Before it was known for being a string of films about a disgruntled hockey player, Friday the 13th was known as a day of terror. But why exactly? Well, apparently no one really knows. But it’s been around long enough that we’ve accrued a lot of facts about it. So let’s do this thing.

Hammurabi was anti-13
The Code of Hammurabi is a set of Babylonian law codes of ancient Mesopotamia, dating back to about 1754 B.C. For whatever reason, there’s no 13. They just skipped right over it.

Some historians date 13-related bad luck to dinner parties
For one, the Last Supper: There were 13 people (12 apostles, one Jesus) at that dinner? And two of them (Jesus and Judas) didn’t … have the best time afterward? Also, there’s an ancient Norse legend about Odin having a dinner party that was crashed by Loki, the god of chaos and evil — Loki was the 13th arrival at that party. Also, Jesus was crucified on a Friday, which may be where Friday and 13 dovetailed in the realm of superstition, Michael Bailey, a history professor at Iowa State University, told USA Today.

“Paraskevidekatriaphobia” is the official name for a fear of Friday the 13th
In 2013, Donald Dossey, a folklore historian and founder of the Stress Management Center and Phobia Institute in Asheville, North Carolina, estimated that “$800 or $900 million is lost in business on [Friday the 13th] because people will not fly or do business they normally would.”

However, there was, at one point, a pro-13 club
It was called, unsurprisingly, the Thirteen Club, and its stated mission was to improve the standing of the holiday and also flout all manner of superstitions. At its first meeting, all 13 members walked under ladders into a room filled with spilled salt. The group’s ranks swelled to 400 eventually, taking in five U.S. Presidents: Chester Arthur, Grover Cleveland, Benjamin Harrison, William McKinley and Theodore Roosevelt.
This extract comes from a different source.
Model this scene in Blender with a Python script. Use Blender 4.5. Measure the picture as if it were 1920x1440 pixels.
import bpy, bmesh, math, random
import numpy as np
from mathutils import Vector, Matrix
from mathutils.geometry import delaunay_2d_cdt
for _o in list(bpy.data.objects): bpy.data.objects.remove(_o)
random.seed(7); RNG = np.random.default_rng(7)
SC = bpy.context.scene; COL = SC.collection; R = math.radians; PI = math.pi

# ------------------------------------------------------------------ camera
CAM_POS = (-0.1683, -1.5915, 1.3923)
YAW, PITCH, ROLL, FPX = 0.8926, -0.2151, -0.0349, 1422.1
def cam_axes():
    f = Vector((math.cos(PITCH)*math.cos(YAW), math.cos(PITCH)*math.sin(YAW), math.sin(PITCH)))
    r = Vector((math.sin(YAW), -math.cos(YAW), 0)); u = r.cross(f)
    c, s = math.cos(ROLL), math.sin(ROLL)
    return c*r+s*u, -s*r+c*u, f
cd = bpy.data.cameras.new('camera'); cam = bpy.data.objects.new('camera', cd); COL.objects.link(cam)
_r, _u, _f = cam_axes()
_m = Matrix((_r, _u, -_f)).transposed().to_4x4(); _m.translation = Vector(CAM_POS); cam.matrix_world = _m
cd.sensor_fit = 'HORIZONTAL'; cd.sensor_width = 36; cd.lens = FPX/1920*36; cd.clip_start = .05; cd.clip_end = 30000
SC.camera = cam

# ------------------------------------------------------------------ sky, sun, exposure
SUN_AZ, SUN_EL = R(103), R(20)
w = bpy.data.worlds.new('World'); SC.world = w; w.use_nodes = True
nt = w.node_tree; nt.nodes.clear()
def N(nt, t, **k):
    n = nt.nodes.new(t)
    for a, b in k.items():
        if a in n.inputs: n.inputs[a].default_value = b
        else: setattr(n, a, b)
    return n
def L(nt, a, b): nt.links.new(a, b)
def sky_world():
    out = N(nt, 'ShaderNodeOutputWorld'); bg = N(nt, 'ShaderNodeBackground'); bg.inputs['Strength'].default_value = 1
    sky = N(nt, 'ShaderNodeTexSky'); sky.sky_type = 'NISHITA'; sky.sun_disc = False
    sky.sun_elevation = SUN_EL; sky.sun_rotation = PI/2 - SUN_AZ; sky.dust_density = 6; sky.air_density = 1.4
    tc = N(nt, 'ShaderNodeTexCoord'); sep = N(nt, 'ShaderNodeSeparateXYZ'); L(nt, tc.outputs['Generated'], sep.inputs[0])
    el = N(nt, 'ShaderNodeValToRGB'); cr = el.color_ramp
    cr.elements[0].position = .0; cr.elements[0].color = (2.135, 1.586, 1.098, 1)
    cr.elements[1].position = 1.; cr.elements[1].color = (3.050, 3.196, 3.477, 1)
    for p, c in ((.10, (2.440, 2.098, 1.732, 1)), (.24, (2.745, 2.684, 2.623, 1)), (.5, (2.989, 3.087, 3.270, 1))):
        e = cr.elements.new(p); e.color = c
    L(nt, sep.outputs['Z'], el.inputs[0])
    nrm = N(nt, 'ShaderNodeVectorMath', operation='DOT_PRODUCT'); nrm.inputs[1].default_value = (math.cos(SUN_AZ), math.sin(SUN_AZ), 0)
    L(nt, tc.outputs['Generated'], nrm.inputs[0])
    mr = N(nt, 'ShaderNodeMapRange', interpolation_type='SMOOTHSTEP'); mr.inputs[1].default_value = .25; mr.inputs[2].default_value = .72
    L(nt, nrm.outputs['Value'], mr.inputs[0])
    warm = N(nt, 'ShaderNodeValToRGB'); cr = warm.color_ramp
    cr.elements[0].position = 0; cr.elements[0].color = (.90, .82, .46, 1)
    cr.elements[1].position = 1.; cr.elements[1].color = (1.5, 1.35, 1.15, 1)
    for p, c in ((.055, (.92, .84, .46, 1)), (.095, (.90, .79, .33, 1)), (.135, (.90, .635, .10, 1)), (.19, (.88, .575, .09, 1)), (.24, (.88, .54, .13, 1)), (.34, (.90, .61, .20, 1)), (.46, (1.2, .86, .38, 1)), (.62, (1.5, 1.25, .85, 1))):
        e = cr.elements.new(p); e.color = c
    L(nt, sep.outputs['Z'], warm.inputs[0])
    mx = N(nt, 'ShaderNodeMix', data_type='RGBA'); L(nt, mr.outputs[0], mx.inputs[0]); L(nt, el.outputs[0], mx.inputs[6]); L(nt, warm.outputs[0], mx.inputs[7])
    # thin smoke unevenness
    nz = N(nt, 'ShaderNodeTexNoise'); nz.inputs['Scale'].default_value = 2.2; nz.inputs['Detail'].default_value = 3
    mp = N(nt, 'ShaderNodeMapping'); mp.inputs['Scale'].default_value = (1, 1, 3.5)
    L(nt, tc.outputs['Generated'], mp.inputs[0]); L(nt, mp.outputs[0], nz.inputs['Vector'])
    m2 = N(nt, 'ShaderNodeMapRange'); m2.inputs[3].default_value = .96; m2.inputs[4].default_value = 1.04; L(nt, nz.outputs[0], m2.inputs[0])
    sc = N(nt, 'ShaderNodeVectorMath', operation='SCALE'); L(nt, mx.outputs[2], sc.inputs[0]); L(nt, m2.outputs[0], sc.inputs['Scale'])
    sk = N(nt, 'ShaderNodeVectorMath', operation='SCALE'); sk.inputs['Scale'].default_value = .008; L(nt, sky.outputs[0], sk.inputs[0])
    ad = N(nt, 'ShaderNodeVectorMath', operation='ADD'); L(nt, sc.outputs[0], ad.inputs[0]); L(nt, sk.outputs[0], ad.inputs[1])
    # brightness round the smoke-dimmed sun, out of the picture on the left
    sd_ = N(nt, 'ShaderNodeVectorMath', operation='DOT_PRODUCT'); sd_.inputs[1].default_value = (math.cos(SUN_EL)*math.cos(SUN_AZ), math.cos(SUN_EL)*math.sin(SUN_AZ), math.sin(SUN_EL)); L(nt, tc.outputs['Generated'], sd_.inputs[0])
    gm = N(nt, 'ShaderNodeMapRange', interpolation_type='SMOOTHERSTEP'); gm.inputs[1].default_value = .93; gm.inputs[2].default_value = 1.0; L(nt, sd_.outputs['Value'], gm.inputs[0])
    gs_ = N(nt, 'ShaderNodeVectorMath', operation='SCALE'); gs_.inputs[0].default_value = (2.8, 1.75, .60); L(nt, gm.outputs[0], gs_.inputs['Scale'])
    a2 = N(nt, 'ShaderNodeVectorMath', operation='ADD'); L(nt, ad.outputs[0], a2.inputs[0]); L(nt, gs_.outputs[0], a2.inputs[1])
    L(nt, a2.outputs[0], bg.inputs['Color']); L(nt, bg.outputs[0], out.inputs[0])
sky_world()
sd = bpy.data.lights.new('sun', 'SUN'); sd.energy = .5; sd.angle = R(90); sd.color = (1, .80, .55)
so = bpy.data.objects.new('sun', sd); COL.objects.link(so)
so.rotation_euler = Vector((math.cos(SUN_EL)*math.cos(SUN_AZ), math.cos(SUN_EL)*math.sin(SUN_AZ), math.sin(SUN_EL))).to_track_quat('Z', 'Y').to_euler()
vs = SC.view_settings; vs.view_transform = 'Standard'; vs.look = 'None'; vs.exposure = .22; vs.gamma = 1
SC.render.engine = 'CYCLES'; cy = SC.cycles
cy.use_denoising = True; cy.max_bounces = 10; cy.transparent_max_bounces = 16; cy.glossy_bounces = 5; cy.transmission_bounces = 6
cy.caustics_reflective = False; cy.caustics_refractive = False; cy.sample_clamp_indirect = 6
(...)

That legend about buildings not having a 13th floor is true
At least in Chicago. “There is no 13th floor here – it goes from 12 to 14,” a front-desk employee at the city’s 106-year-old Hotel Burnham told The Huffington Post in 2015. “People don’t really notice it; I think it’s standard practice in Chicago. Honestly, I don’t think I’ve seen a 13th floor [in the city].”

It’s not unlucky for Taylor Swift
“I was born on the 13th. I turned 13 on Friday the 13th. My first album went gold in 13 weeks. My first No.1 song had a 13-second intro,” Swift told MTV in 2009. “Every time I’ve won an award, I’ve been seated in either the 13th seat, the 13th row, the 13th section or row M, which is the 13th letter.”

There’s no getting away from it
In the Gregorian calendar, there will always be at least one Friday the 13th … so you know when it’s coming.

Statistically speaking, it’s actually safer than most days
Whether this is because people are staying at home, fearfully tucked in bed, seems unlikely, but the Dutch Centre for Insurance Statistics conducted a study in 2008 that showed there were fewer traffic accidents, fires and robberies on Friday the 13th, compared to other Fridays.

But it is a bad day to be a black cat
Black cats already have a rough life, but they get it especially bad on Friday the 13th. So that was why, starting on October 13, 1939, The New York Times reported that French Lick Springs, Indiana, enacted a law that all black cats in the area would wear bells “as a war measure to alleviate mental strain on the populace” and presumably make the cats easier to avoid.